-- DESCRIPTION OF THE TASK --
Print all of the data exactly as written.

-- DATA SHOWN --
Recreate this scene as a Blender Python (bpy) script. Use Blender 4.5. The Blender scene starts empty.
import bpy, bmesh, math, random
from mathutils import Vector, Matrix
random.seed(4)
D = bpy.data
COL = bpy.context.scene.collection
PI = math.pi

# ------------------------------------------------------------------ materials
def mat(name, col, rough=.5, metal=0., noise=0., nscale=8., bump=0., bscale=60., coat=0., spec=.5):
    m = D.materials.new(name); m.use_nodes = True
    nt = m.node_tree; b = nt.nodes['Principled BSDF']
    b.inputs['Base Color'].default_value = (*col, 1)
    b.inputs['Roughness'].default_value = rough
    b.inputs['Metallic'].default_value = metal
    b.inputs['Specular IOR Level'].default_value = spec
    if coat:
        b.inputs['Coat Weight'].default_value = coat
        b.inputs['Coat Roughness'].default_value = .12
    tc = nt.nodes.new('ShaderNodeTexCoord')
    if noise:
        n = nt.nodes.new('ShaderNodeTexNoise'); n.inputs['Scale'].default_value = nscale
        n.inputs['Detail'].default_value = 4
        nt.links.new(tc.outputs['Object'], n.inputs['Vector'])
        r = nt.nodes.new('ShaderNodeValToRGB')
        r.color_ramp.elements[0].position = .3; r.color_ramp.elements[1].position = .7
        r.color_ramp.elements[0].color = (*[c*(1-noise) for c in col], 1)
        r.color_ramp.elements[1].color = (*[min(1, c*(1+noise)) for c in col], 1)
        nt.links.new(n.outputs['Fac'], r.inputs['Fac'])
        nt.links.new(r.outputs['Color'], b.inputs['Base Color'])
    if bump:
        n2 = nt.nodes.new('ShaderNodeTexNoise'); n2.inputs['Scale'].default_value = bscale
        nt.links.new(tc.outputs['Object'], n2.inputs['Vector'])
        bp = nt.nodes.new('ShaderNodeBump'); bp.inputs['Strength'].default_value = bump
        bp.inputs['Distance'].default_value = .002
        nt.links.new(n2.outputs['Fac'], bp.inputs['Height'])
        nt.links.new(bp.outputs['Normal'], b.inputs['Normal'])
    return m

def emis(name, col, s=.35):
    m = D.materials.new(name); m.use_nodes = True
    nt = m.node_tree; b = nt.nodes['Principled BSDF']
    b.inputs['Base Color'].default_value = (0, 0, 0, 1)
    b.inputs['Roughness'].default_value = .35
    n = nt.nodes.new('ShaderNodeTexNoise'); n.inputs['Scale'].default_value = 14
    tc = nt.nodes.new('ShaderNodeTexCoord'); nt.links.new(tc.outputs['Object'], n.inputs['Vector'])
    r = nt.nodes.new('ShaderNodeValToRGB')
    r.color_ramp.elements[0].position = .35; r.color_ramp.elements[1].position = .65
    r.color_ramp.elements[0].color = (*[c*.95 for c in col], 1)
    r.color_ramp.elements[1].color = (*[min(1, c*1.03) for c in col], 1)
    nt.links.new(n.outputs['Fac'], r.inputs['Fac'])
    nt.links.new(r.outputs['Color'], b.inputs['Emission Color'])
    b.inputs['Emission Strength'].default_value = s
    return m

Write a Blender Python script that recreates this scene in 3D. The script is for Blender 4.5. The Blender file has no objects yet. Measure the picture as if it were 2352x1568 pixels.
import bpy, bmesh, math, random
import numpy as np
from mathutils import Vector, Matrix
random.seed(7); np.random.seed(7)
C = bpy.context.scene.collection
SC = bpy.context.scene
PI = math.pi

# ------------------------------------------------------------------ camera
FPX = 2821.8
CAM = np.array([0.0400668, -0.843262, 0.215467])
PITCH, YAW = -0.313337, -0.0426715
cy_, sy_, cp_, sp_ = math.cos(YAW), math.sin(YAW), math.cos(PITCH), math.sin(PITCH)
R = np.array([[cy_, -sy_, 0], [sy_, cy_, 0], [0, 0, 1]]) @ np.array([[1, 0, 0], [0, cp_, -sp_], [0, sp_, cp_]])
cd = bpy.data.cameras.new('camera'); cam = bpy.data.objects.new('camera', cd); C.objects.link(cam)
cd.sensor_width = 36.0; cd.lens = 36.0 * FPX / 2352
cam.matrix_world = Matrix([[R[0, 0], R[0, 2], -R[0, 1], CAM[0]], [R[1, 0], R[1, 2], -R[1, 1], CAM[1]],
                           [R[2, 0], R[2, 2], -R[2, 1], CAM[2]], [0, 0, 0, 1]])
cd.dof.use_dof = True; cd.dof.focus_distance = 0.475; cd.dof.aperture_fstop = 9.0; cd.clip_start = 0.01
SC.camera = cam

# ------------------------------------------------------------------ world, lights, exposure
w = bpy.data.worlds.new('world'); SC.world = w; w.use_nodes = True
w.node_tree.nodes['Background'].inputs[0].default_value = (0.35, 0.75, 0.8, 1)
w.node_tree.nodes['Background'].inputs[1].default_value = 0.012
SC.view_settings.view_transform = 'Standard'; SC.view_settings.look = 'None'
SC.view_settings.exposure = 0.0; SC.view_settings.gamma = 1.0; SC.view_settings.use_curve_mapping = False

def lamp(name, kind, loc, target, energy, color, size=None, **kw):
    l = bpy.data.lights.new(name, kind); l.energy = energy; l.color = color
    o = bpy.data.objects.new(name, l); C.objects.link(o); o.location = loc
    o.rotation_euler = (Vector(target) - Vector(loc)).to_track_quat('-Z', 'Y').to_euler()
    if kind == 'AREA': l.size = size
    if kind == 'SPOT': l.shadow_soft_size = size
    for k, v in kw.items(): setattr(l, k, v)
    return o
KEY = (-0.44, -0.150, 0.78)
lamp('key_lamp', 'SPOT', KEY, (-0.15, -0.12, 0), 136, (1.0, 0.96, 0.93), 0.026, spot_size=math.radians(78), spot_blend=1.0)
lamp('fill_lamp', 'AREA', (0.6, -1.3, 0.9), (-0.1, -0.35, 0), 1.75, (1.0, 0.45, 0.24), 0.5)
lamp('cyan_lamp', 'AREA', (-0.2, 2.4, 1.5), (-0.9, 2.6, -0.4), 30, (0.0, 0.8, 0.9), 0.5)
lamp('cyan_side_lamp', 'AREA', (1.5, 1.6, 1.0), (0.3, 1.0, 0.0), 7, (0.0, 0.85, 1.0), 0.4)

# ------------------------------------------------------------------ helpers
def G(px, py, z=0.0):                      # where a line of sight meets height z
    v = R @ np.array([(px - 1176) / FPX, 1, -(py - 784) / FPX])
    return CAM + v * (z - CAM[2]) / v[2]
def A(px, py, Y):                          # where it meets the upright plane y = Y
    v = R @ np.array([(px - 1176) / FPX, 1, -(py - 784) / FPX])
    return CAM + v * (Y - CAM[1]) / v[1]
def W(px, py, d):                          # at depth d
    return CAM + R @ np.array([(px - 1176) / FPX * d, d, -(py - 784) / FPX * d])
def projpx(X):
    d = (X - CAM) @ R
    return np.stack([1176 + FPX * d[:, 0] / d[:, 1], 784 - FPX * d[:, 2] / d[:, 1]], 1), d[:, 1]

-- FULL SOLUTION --
Recreate this scene as a Blender Python (bpy) script. Use Blender 4.5. The Blender scene starts empty.
import bpy, bmesh, math, random
from mathutils import Vector, Matrix
random.seed(4)
D = bpy.data
COL = bpy.context.scene.collection
PI = math.pi

# ------------------------------------------------------------------ materials
def mat(name, col, rough=.5, metal=0., noise=0., nscale=8., bump=0., bscale=60., coat=0., spec=.5):
    m = D.materials.new(name); m.use_nodes = True
    nt = m.node_tree; b = nt.nodes['Principled BSDF']
    b.inputs['Base Color'].default_value = (*col, 1)
    b.inputs['Roughness'].default_value = rough
    b.inputs['Metallic'].default_value = metal
    b.inputs['Specular IOR Level'].default_value = spec
    if coat:
        b.inputs['Coat Weight'].default_value = coat
        b.inputs['Coat Roughness'].default_value = .12
    tc = nt.nodes.new('ShaderNodeTexCoord')
    if noise:
        n = nt.nodes.new('ShaderNodeTexNoise'); n.inputs['Scale'].default_value = nscale
        n.inputs['Detail'].default_value = 4
        nt.links.new(tc.outputs['Object'], n.inputs['Vector'])
        r = nt.nodes.new('ShaderNodeValToRGB')
        r.color_ramp.elements[0].position = .3; r.color_ramp.elements[1].position = .7
        r.color_ramp.elements[0].color = (*[c*(1-noise) for c in col], 1)
        r.color_ramp.elements[1].color = (*[min(1, c*(1+noise)) for c in col], 1)
        nt.links.new(n.outputs['Fac'], r.inputs['Fac'])
        nt.links.new(r.outputs['Color'], b.inputs['Base Color'])
    if bump:
        n2 = nt.nodes.new('ShaderNodeTexNoise'); n2.inputs['Scale'].default_value = bscale
        nt.links.new(tc.outputs['Object'], n2.inputs['Vector'])
        bp = nt.nodes.new('ShaderNodeBump'); bp.inputs['Strength'].default_value = bump
        bp.inputs['Distance'].default_value = .002
        nt.links.new(n2.outputs['Fac'], bp.inputs['Height'])
        nt.links.new(bp.outputs['Normal'], b.inputs['Normal'])
    return m

def emis(name, col, s=.35):
    m = D.materials.new(name); m.use_nodes = True
    nt = m.node_tree; b = nt.nodes['Principled BSDF']
    b.inputs['Base Color'].default_value = (0, 0, 0, 1)
    b.inputs['Roughness'].default_value = .35
    n = nt.nodes.new('ShaderNodeTexNoise'); n.inputs['Scale'].default_value = 14
    tc = nt.nodes.new('ShaderNodeTexCoord'); nt.links.new(tc.outputs['Object'], n.inputs['Vector'])
    r = nt.nodes.new('ShaderNodeValToRGB')
    r.color_ramp.elements[0].position = .35; r.color_ramp.elements[1].position = .65
    r.color_ramp.elements[0].color = (*[c*.95 for c in col], 1)
    r.color_ramp.elements[1].color = (*[min(1, c*1.03) for c in col], 1)
    nt.links.new(n.outputs['Fac'], r.inputs['Fac'])
    nt.links.new(r.outputs['Color'], b.inputs['Emission Color'])
    b.inputs['Emission Strength'].default_value = s
    return m

Write a Blender Python script that recreates this scene in 3D. The script is for Blender 4.5. The Blender file has no objects yet. Measure the picture as if it were 2352x1568 pixels.
import bpy, bmesh, math, random
import numpy as np
from mathutils import Vector, Matrix
random.seed(7); np.random.seed(7)
C = bpy.context.scene.collection
SC = bpy.context.scene
PI = math.pi

# ------------------------------------------------------------------ camera
FPX = 2821.8
CAM = np.array([0.0400668, -0.843262, 0.215467])
PITCH, YAW = -0.313337, -0.0426715
cy_, sy_, cp_, sp_ = math.cos(YAW), math.sin(YAW), math.cos(PITCH), math.sin(PITCH)
R = np.array([[cy_, -sy_, 0], [sy_, cy_, 0], [0, 0, 1]]) @ np.array([[1, 0, 0], [0, cp_, -sp_], [0, sp_, cp_]])
cd = bpy.data.cameras.new('camera'); cam = bpy.data.objects.new('camera', cd); C.objects.link(cam)
cd.sensor_width = 36.0; cd.lens = 36.0 * FPX / 2352
cam.matrix_world = Matrix([[R[0, 0], R[0, 2], -R[0, 1], CAM[0]], [R[1, 0], R[1, 2], -R[1, 1], CAM[1]],
                           [R[2, 0], R[2, 2], -R[2, 1], CAM[2]], [0, 0, 0, 1]])
cd.dof.use_dof = True; cd.dof.focus_distance = 0.475; cd.dof.aperture_fstop = 9.0; cd.clip_start = 0.01
SC.camera = cam

# ------------------------------------------------------------------ world, lights, exposure
w = bpy.data.worlds.new('world'); SC.world = w; w.use_nodes = True
w.node_tree.nodes['Background'].inputs[0].default_value = (0.35, 0.75, 0.8, 1)
w.node_tree.nodes['Background'].inputs[1].default_value = 0.012
SC.view_settings.view_transform = 'Standard'; SC.view_settings.look = 'None'
SC.view_settings.exposure = 0.0; SC.view_settings.gamma = 1.0; SC.view_settings.use_curve_mapping = False

def lamp(name, kind, loc, target, energy, color, size=None, **kw):
    l = bpy.data.lights.new(name, kind); l.energy = energy; l.color = color
    o = bpy.data.objects.new(name, l); C.objects.link(o); o.location = loc
    o.rotation_euler = (Vector(target) - Vector(loc)).to_track_quat('-Z', 'Y').to_euler()
    if kind == 'AREA': l.size = size
    if kind == 'SPOT': l.shadow_soft_size = size
    for k, v in kw.items(): setattr(l, k, v)
    return o
KEY = (-0.44, -0.150, 0.78)
lamp('key_lamp', 'SPOT', KEY, (-0.15, -0.12, 0), 136, (1.0, 0.96, 0.93), 0.026, spot_size=math.radians(78), spot_blend=1.0)
lamp('fill_lamp', 'AREA', (0.6, -1.3, 0.9), (-0.1, -0.35, 0), 1.75, (1.0, 0.45, 0.24), 0.5)
lamp('cyan_lamp', 'AREA', (-0.2, 2.4, 1.5), (-0.9, 2.6, -0.4), 30, (0.0, 0.8, 0.9), 0.5)
lamp('cyan_side_lamp', 'AREA', (1.5, 1.6, 1.0), (0.3, 1.0, 0.0), 7, (0.0, 0.85, 1.0), 0.4)

# ------------------------------------------------------------------ helpers
def G(px, py, z=0.0):                      # where a line of sight meets height z
    v = R @ np.array([(px - 1176) / FPX, 1, -(py - 784) / FPX])
    return CAM + v * (z - CAM[2]) / v[2]
def A(px, py, Y):                          # where it meets the upright plane y = Y
    v = R @ np.array([(px - 1176) / FPX, 1, -(py - 784) / FPX])
    return CAM + v * (Y - CAM[1]) / v[1]
def W(px, py, d):                          # at depth d
    return CAM + R @ np.array([(px - 1176) / FPX * d, d, -(py - 784) / FPX * d])
def projpx(X):
    d = (X - CAM) @ R
    return np.stack([1176 + FPX * d[:, 0] / d[:, 1], 784 - FPX * d[:, 2] / d[:, 1]], 1), d[:, 1]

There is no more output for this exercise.